O Natal é uma época de encanto, mas também de saudade. O grande autor português Fernando Pessoa já sabiamente indicava: “Natal... Na província neva./ Nos lares aconchegados,/ Um sentimento conserva/ Os sentimentos passados”.
Efetivamente, recordamos dos nossos entes queridos, alguns já em outra dimensão; os encontros familiares que gradativamente acompanhavam o nosso crescimento; do presépio e da árvore de Natal montados na sala da casa; dos presentes, embora modestos, mas dados com muito amor e dentro das possibilidades econômicas da época. Pessoalmente também vem à memória os passeios pelas ruas e vitrines das lojas enfeitadas; do boneco de Papai Noel da extinta Loja Magalhães em Jundiaí, que subia e descia constantemente; das missas do Galo irradiadas por meu pai, Com. Hermenegildo Martinelli e dos sermões afins de Frei Clemente; das grandes festas realizadas para os seus empregados nas dependências da CICA e de Waldemar Cortz, que encarnava o personagem Noel de forma simpática e serena, fazendo a alegria das crianças.
É bem verdade que a espiritualidade e o sentido natalinos estão sendo ofuscados muitas vezes pelos apelos mercantilistas e pela alegria consumista que tentam imprimir à ocasião. O Natal, porém, tem resistido a todos esses mecanismos mostrando que suas mensagens, para uns tristes e para outros alegres, persistem apesar de qualquer manipulação de seus símbolos.
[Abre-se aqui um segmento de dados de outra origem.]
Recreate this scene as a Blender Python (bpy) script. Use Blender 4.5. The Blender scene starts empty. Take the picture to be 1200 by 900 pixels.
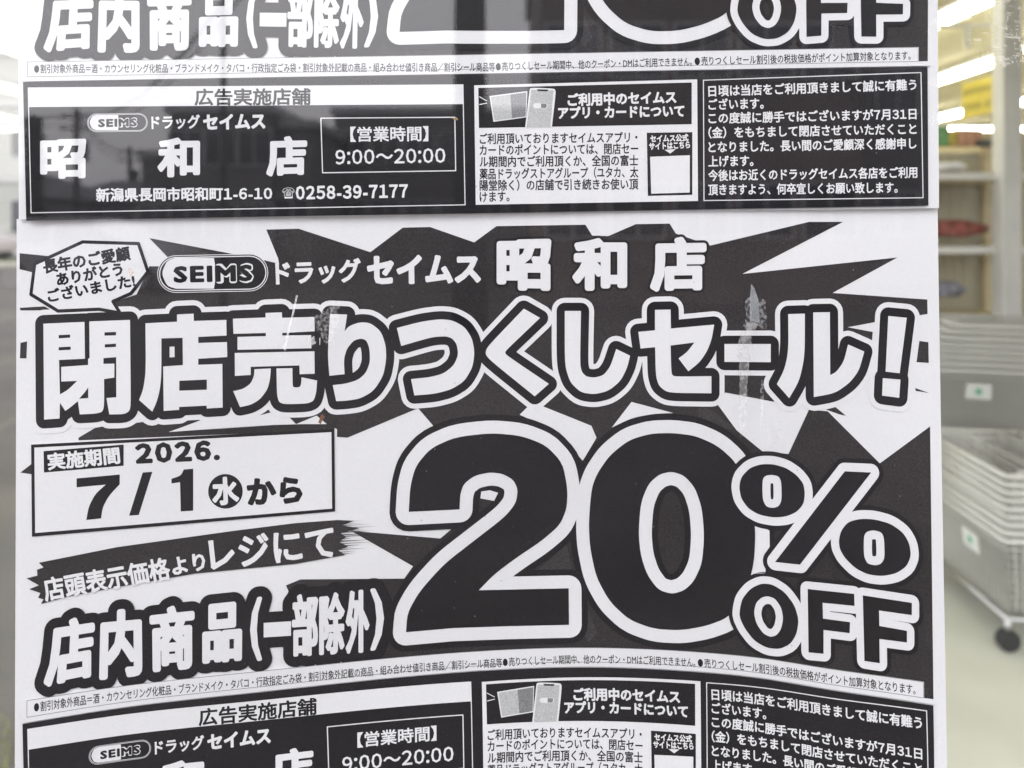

Sua mística continua envolvendo as pessoas, sobretudo num clima de poesia e ternura, propiciando ainda uma boa oportunidade de reavaliação do que efetivamente são valores e virtudes. Olavo Bilac descrevia: “Natal! Natal!/Em toda a natureza/Há sorrisos e cantos, neste dia.../Salve Deus da humildade e da pobreza/Nascido numa pobre estrebaria”.
Frutos da ganância, do egoísmo e do poder, são inúmeros os acontecimentos e os comportamentos que demonstram o desvirtuamento de princípios básicos, gerando manifestações de desânimo e derrotismo daqueles que ainda sonham, buscam e lutam pelo bem comum, felizmente afastadas pelo empenho na concretização de seus ideais. Desta forma, o sentido mais profundo do Natal precisa ser cultuado no pensamento e no coração das pessoas: que o ser humano é o valor máximo a ser respeitado, resgatado e conduzido à felicidade, devolvendo a todos o direito de viver e de participar dos bens terrenos. “A desigualdade social, a pobreza, a miséria, a fome não são vontade de Deus, mas fruto da forma como os homens organizam a sociedade” (Dom Cláudio Hummes).
Com certeza, não é fácil comemorar esta data, mas também não é impossível fazê-la da forma mais coerente com os seus próprios preceitos, que vão se modificando com o passar dos anos, mas não perdem a essência. Tanto que em 1901, Machado de Assis já proclamava em seu “Soneto de Natal”: “Um homem, — era aquela noite amiga,/Noite cristã, berço no Nazareno, —/Ao relembrar os dias de pequeno,/E a viva dança, e a lépida cantiga,/Quis transportar ao verso doce e ameno/As sensações da sua idade antiga,/Naquela mesma velha noite amiga,/Noite cristã, berço do Nazareno./Escolheu o soneto... A folha branca/Pede-lhe a inspiração; mas, frouxa e manca,/A pena não acode ao gesto seu./E, em vão lutando contra o metro adverso,/Só lhe saiu este pequeno verso:/ "Mudaria o Natal ou mudei eu?".
Depois de muita reflexão, vale dizer que o Natal deve estar presente em nossas vidas, buscando primordialmente fortalecer a comunhão dos homens.
JOÃO CARLOS JOSÉ MARTINELLI é advogado, jornalista, escritor e professor universitário. É vice-presidente da Academia Jundiaiense de Letras e da Academia Jundiaiense de Letras Juridicas.